--- START OF INFORMATION SUPPLIED ---

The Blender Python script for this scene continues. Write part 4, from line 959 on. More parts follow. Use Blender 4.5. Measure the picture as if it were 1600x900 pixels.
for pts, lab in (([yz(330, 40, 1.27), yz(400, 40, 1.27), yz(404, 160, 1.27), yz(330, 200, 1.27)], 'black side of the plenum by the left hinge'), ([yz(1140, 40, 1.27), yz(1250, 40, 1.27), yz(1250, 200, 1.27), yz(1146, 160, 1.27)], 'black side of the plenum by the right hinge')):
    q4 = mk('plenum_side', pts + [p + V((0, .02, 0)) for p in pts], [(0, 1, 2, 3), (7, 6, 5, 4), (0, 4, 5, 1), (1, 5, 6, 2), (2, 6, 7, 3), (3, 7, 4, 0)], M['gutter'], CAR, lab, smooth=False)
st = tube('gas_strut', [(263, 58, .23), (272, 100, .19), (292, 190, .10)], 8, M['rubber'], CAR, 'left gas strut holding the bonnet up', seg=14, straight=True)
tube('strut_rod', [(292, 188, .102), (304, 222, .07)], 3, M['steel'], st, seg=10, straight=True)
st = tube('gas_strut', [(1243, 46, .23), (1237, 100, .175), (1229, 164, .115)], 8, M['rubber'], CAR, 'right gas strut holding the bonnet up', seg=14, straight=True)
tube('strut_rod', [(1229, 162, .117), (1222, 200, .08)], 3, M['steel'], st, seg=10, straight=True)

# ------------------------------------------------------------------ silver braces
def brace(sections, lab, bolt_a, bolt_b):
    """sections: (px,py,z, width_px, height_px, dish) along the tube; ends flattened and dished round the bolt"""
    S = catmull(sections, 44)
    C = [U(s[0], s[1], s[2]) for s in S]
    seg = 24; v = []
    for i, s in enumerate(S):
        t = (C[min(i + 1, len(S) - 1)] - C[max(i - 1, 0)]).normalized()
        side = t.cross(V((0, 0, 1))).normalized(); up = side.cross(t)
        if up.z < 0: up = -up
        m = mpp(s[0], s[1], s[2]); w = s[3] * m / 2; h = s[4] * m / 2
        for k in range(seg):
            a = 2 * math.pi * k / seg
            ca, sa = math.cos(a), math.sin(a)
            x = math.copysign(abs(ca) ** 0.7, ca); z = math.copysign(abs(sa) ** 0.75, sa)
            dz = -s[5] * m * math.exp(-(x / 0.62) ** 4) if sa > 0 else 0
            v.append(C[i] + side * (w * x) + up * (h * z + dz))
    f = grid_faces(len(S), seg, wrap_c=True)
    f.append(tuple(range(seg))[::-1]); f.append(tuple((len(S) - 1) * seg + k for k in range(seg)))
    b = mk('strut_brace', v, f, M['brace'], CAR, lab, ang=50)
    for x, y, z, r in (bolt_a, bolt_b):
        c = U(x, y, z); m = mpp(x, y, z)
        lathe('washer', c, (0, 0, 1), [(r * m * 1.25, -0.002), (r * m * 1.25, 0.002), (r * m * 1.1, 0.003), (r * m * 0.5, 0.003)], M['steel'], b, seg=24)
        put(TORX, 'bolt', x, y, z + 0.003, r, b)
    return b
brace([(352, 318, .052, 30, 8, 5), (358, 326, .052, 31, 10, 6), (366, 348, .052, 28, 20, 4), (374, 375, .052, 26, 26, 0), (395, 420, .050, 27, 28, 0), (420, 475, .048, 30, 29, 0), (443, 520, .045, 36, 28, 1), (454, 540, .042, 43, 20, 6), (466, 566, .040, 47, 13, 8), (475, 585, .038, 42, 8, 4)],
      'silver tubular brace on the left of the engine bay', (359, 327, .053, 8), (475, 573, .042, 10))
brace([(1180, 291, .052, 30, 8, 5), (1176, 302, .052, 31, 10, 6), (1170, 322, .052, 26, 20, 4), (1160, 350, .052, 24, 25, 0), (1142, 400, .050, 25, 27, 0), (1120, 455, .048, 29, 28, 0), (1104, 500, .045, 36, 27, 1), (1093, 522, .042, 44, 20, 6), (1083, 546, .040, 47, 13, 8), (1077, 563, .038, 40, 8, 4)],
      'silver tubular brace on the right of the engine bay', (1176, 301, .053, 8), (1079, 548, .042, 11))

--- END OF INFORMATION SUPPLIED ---

* _AIM OF THE EXERCISE_:
Return nothing but the lines from the start of the listing above through the line containing "200, .08)], 3, M['steel'], st, seg=10, straight=True)", exactly as given.

* _FINAL RESULT_:
The Blender Python script for this scene continues. Write part 4, from line 959 on. More parts follow. Use Blender 4.5. Measure the picture as if it were 1600x900 pixels.
for pts, lab in (([yz(330, 40, 1.27), yz(400, 40, 1.27), yz(404, 160, 1.27), yz(330, 200, 1.27)], 'black side of the plenum by the left hinge'), ([yz(1140, 40, 1.27), yz(1250, 40, 1.27), yz(1250, 200, 1.27), yz(1146, 160, 1.27)], 'black side of the plenum by the right hinge')):
    q4 = mk('plenum_side', pts + [p + V((0, .02, 0)) for p in pts], [(0, 1, 2, 3), (7, 6, 5, 4), (0, 4, 5, 1), (1, 5, 6, 2), (2, 6, 7, 3), (3, 7, 4, 0)], M['gutter'], CAR, lab, smooth=False)
st = tube('gas_strut', [(263, 58, .23), (272, 100, .19), (292, 190, .10)], 8, M['rubber'], CAR, 'left gas strut holding the bonnet up', seg=14, straight=True)
tube('strut_rod', [(292, 188, .102), (304, 222, .07)], 3, M['steel'], st, seg=10, straight=True)
st = tube('gas_strut', [(1243, 46, .23), (1237, 100, .175), (1229, 164, .115)], 8, M['rubber'], CAR, 'right gas strut holding the bonnet up', seg=14, straight=True)
tube('strut_rod', [(1229, 162, .117), (1222, 200, .08)], 3, M['steel'], st, seg=10, straight=True)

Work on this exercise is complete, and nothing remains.